## TASK GOAL
Every line of the material is to be repeated exactly as it stands.

## RECORDS
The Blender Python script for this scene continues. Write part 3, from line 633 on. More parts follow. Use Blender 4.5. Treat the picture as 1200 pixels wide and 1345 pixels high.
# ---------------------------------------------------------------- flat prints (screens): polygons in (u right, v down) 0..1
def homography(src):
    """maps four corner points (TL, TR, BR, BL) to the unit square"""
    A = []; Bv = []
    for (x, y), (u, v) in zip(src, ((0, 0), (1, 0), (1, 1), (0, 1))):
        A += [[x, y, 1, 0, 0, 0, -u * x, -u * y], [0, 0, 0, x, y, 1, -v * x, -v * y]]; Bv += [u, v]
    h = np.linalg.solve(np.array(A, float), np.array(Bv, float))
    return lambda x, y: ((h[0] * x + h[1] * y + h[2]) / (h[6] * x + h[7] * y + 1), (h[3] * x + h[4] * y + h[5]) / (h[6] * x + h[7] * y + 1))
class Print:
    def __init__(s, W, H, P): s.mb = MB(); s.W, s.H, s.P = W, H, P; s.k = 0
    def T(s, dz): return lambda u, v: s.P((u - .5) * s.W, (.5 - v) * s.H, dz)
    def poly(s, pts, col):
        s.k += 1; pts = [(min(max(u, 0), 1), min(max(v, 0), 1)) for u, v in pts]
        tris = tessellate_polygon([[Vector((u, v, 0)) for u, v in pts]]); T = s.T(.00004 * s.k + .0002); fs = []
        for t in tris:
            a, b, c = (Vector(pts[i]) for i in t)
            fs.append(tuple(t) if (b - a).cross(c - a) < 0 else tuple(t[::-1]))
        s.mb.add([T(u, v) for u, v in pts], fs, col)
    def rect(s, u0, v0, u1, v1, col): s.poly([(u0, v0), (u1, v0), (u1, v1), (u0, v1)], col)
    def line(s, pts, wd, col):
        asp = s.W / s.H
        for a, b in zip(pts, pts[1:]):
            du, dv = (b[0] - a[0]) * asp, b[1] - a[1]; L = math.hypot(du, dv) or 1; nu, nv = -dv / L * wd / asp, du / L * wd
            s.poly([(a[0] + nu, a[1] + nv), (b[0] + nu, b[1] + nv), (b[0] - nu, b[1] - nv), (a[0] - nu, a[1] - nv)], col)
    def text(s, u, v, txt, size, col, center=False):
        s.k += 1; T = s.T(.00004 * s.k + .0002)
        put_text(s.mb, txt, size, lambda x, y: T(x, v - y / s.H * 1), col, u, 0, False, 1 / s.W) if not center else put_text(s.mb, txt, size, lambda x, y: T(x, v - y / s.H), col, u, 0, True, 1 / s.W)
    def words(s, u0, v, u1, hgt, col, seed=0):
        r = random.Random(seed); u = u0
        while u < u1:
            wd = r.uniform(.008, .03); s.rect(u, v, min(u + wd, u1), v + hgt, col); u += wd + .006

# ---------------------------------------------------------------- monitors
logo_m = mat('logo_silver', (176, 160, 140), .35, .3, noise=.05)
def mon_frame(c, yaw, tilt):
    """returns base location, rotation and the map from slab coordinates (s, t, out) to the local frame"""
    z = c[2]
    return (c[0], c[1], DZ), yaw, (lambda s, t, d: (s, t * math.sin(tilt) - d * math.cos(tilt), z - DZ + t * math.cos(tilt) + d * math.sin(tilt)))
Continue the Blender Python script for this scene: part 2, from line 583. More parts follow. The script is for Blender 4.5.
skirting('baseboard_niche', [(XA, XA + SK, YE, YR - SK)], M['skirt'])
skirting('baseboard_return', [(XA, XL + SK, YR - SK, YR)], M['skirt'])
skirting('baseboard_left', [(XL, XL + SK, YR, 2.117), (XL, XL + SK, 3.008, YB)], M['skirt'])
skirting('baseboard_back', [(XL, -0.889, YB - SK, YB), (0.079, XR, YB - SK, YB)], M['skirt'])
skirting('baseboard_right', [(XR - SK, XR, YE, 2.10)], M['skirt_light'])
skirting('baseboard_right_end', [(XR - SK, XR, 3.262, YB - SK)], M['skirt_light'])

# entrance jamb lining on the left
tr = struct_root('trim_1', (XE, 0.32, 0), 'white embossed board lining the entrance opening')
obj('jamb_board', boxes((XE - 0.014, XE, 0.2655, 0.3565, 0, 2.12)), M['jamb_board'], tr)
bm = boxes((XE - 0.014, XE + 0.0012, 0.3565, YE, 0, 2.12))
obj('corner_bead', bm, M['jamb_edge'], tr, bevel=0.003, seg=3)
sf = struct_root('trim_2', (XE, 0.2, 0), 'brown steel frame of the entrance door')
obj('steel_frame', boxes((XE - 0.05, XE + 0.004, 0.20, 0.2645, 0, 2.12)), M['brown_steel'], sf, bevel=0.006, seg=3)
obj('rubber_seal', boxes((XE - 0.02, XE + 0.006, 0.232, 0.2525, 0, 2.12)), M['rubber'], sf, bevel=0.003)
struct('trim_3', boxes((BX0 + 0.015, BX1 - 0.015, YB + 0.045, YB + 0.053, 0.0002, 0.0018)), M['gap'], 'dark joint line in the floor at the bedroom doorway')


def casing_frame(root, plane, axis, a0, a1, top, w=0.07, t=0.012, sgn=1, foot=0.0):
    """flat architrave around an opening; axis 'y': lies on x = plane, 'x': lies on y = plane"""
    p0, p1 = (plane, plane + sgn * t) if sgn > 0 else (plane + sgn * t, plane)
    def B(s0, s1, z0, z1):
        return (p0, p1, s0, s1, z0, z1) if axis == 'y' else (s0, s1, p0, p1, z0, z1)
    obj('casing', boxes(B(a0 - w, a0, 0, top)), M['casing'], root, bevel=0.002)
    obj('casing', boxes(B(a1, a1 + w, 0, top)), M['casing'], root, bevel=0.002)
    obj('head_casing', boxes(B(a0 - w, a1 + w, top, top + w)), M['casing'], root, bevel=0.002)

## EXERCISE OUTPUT
The Blender Python script for this scene continues. Write part 3, from line 633 on. More parts follow. Use Blender 4.5. Treat the picture as 1200 pixels wide and 1345 pixels high.
# ---------------------------------------------------------------- flat prints (screens): polygons in (u right, v down) 0..1
def homography(src):
    """maps four corner points (TL, TR, BR, BL) to the unit square"""
    A = []; Bv = []
    for (x, y), (u, v) in zip(src, ((0, 0), (1, 0), (1, 1), (0, 1))):
        A += [[x, y, 1, 0, 0, 0, -u * x, -u * y], [0, 0, 0, x, y, 1, -v * x, -v * y]]; Bv += [u, v]
    h = np.linalg.solve(np.array(A, float), np.array(Bv, float))
    return lambda x, y: ((h[0] * x + h[1] * y + h[2]) / (h[6] * x + h[7] * y + 1), (h[3] * x + h[4] * y + h[5]) / (h[6] * x + h[7] * y + 1))
class Print:
    def __init__(s, W, H, P): s.mb = MB(); s.W, s.H, s.P = W, H, P; s.k = 0
    def T(s, dz): return lambda u, v: s.P((u - .5) * s.W, (.5 - v) * s.H, dz)
    def poly(s, pts, col):
        s.k += 1; pts = [(min(max(u, 0), 1), min(max(v, 0), 1)) for u, v in pts]
        tris = tessellate_polygon([[Vector((u, v, 0)) for u, v in pts]]); T = s.T(.00004 * s.k + .0002); fs = []
        for t in tris:
            a, b, c = (Vector(pts[i]) for i in t)
            fs.append(tuple(t) if (b - a).cross(c - a) < 0 else tuple(t[::-1]))
        s.mb.add([T(u, v) for u, v in pts], fs, col)
    def rect(s, u0, v0, u1, v1, col): s.poly([(u0, v0), (u1, v0), (u1, v1), (u0, v1)], col)
    def line(s, pts, wd, col):
        asp = s.W / s.H
        for a, b in zip(pts, pts[1:]):
            du, dv = (b[0] - a[0]) * asp, b[1] - a[1]; L = math.hypot(du, dv) or 1; nu, nv = -dv / L * wd / asp, du / L * wd
            s.poly([(a[0] + nu, a[1] + nv), (b[0] + nu, b[1] + nv), (b[0] - nu, b[1] - nv), (a[0] - nu, a[1] - nv)], col)
    def text(s, u, v, txt, size, col, center=False):
        s.k += 1; T = s.T(.00004 * s.k + .0002)
        put_text(s.mb, txt, size, lambda x, y: T(x, v - y / s.H * 1), col, u, 0, False, 1 / s.W) if not center else put_text(s.mb, txt, size, lambda x, y: T(x, v - y / s.H), col, u, 0, True, 1 / s.W)
    def words(s, u0, v, u1, hgt, col, seed=0):
        r = random.Random(seed); u = u0
        while u < u1:
            wd = r.uniform(.008, .03); s.rect(u, v, min(u + wd, u1), v + hgt, col); u += wd + .006

# ---------------------------------------------------------------- monitors
logo_m = mat('logo_silver', (176, 160, 140), .35, .3, noise=.05)
def mon_frame(c, yaw, tilt):
    """returns base location, rotation and the map from slab coordinates (s, t, out) to the local frame"""
    z = c[2]
    return (c[0], c[1], DZ), yaw, (lambda s, t, d: (s, t * math.sin(tilt) - d * math.cos(tilt), z - DZ + t * math.cos(tilt) + d * math.sin(tilt)))
Continue the Blender Python script for this scene: part 2, from line 583. More parts follow. The script is for Blender 4.5.
skirting('baseboard_niche', [(XA, XA + SK, YE, YR - SK)], M['skirt'])
skirting('baseboard_return', [(XA, XL + SK, YR - SK, YR)], M['skirt'])
skirting('baseboard_left', [(XL, XL + SK, YR, 2.117), (XL, XL + SK, 3.008, YB)], M['skirt'])
skirting('baseboard_back', [(XL, -0.889, YB - SK, YB), (0.079, XR, YB - SK, YB)], M['skirt'])
skirting('baseboard_right', [(XR - SK, XR, YE, 2.10)], M['skirt_light'])
skirting('baseboard_right_end', [(XR - SK, XR, 3.262, YB - SK)], M['skirt_light'])

# entrance jamb lining on the left
tr = struct_root('trim_1', (XE, 0.32, 0), 'white embossed board lining the entrance opening')
obj('jamb_board', boxes((XE - 0.014, XE, 0.2655, 0.3565, 0, 2.12)), M['jamb_board'], tr)
bm = boxes((XE - 0.014, XE + 0.0012, 0.3565, YE, 0, 2.12))
obj('corner_bead', bm, M['jamb_edge'], tr, bevel=0.003, seg=3)
sf = struct_root('trim_2', (XE, 0.2, 0), 'brown steel frame of the entrance door')
obj('steel_frame', boxes((XE - 0.05, XE + 0.004, 0.20, 0.2645, 0, 2.12)), M['brown_steel'], sf, bevel=0.006, seg=3)
obj('rubber_seal', boxes((XE - 0.02, XE + 0.006, 0.232, 0.2525, 0, 2.12)), M['rubber'], sf, bevel=0.003)
struct('trim_3', boxes((BX0 + 0.015, BX1 - 0.015, YB + 0.045, YB + 0.053, 0.0002, 0.0018)), M['gap'], 'dark joint line in the floor at the bedroom doorway')


def casing_frame(root, plane, axis, a0, a1, top, w=0.07, t=0.012, sgn=1, foot=0.0):
    """flat architrave around an opening; axis 'y': lies on x = plane, 'x': lies on y = plane"""
    p0, p1 = (plane, plane + sgn * t) if sgn > 0 else (plane + sgn * t, plane)
    def B(s0, s1, z0, z1):
        return (p0, p1, s0, s1, z0, z1) if axis == 'y' else (s0, s1, p0, p1, z0, z1)
    obj('casing', boxes(B(a0 - w, a0, 0, top)), M['casing'], root, bevel=0.002)
    obj('casing', boxes(B(a1, a1 + w, 0, top)), M['casing'], root, bevel=0.002)
    obj('head_casing', boxes(B(a0 - w, a1 + w, top, top + w)), M['casing'], root, bevel=0.002)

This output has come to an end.